One of the premier collections on the World Wide Web for the teaching of U.S. history, Women and Social Movements in the United States, 1600 to 2000, includes (as of March 2014) 110 document projects with almost 4,350 documents and more than 153,000 pages of additional full-text sources relating to U.S. women's history.
Bi-annual releases (generally March and September) include not only new document projects and full-text sources, but also reviews of It also book, film, and web site. An enhanced search engine offers extensive metadata filters for both document projects and full text sources.
Women and Social Movements in the United States, 1600 to 2000, began in 1997 with a small grant from the National Endowment for the Humanities. For six years, Kathryn Kish Sklar and her students at SUNY Binghamton developed document projects consisting of 20-30 transcribed documents focused around a historiographic question.

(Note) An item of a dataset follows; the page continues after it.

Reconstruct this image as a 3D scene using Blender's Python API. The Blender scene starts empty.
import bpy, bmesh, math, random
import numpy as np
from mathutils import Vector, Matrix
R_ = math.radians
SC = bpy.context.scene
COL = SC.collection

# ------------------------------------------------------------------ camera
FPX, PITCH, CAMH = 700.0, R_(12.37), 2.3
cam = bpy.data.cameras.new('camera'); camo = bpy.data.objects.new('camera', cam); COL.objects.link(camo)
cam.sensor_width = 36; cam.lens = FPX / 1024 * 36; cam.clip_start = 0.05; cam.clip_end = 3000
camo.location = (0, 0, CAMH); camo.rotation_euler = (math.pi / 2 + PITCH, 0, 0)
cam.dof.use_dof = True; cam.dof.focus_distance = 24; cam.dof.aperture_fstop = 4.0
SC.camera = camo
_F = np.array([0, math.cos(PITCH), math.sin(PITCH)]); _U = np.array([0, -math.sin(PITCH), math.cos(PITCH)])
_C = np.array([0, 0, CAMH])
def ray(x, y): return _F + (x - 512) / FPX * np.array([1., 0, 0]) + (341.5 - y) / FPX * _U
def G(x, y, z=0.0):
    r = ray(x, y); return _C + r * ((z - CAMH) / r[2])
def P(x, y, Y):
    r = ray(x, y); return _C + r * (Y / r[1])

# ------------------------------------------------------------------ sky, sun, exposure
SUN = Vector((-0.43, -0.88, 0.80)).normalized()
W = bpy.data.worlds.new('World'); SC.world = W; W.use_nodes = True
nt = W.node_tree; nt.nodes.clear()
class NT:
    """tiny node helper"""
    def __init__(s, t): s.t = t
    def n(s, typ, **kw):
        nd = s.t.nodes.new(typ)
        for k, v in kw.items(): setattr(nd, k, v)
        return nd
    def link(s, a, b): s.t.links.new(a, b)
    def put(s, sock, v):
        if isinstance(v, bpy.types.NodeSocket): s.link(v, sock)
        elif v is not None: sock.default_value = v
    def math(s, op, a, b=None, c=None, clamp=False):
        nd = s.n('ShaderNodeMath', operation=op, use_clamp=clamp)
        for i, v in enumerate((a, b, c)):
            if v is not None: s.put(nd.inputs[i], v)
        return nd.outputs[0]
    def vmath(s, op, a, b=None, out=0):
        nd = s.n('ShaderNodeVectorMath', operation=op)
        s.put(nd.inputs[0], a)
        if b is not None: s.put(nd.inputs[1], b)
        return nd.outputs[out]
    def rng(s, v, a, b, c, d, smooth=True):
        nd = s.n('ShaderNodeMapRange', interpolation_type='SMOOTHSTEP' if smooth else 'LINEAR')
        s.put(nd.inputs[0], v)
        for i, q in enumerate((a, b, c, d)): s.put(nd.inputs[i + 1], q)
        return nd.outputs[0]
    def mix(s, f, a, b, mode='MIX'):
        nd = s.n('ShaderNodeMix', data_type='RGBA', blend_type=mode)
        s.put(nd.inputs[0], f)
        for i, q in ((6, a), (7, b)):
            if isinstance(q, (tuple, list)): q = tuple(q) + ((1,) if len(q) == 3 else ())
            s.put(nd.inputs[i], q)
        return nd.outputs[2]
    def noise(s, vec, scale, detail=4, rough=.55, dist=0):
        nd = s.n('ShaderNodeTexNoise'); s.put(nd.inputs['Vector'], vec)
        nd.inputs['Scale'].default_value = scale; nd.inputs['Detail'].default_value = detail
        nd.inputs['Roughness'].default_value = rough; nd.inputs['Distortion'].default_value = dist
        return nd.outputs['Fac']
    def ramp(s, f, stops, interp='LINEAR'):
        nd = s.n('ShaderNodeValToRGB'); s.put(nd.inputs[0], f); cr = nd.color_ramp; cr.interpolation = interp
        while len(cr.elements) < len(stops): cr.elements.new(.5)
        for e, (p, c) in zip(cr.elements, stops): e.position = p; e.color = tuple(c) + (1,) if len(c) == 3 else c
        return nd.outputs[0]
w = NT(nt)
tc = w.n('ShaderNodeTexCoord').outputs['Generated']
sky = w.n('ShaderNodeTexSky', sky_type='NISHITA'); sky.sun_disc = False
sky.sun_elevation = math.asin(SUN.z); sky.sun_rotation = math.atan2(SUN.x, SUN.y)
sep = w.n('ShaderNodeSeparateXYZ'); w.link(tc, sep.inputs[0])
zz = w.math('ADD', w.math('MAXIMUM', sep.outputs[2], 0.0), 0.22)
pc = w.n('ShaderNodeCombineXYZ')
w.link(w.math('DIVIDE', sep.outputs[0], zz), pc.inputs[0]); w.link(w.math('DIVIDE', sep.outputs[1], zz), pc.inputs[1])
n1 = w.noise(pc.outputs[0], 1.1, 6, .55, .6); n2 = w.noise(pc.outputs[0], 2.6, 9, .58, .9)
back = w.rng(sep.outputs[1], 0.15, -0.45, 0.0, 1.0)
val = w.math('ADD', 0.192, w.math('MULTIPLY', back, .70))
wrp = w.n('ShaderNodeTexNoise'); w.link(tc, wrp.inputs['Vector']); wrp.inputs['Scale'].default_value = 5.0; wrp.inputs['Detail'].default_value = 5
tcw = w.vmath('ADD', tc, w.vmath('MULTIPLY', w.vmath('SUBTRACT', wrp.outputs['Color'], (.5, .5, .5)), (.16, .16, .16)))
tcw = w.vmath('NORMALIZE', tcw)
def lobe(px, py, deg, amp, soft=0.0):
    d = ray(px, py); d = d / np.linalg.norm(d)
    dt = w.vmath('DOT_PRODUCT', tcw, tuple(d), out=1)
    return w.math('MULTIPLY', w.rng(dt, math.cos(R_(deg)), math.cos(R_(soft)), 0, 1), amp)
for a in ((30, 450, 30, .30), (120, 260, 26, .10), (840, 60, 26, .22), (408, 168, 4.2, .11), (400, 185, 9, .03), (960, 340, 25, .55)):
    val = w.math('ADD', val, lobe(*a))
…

Students not only transcribed the primary source documents, but also learned the necessary HTML for the placement of the project on the course web site. Document projects proved an ideal form for combining the internet’s spaciousness with the historian’s craft of working with primary sources. At the end of the first semester of teaching this senior seminar, Kathryn Sklar was joined by Thomas Dublin, her colleague at SUNY Binghamton, in creating an innovative website for the documentary projects, adding his knowledge of U.S. women's history and his experience with the use of computers in historical research. The first document project went live on a public web site in December 1997.
Women and Social Movements website grew rapidly. In 2001, with a second NEH grant, the editors began a collaboration with eleven faculty from other colleges and universities around the country. By the end of 2002, the website offered 43 documentary projects, authored in part by undergraduate students, which interpreted about 1,000 documents ranging in time from 1775 to 2000. The site attracted about 30,000 viewers a month from more than ninety countries. Yet two aspects of the website were not sustainable: the intensive labor needed to transform student work into authoritative scholarly analysis; and the initial sources of the site's funding.
This combination of success and challenges prompted a reconception of the Women and Social Movements website in the spring of 2002. Convinced that the technology and the format of the website were ideally matched to generate new knowledge in U.S. Women's History, Sklar and Dublin decided to encourage faculty and advanced graduate students to author document projects for the site. That effort proved remarkably successful; the website now includes document projects and archives from a wide range of scholars drawing on their specialized knowledge of women and social movements. Sklar and Dublin established an Editorial Board for the website as well as guidelines for submissions with blind peer review.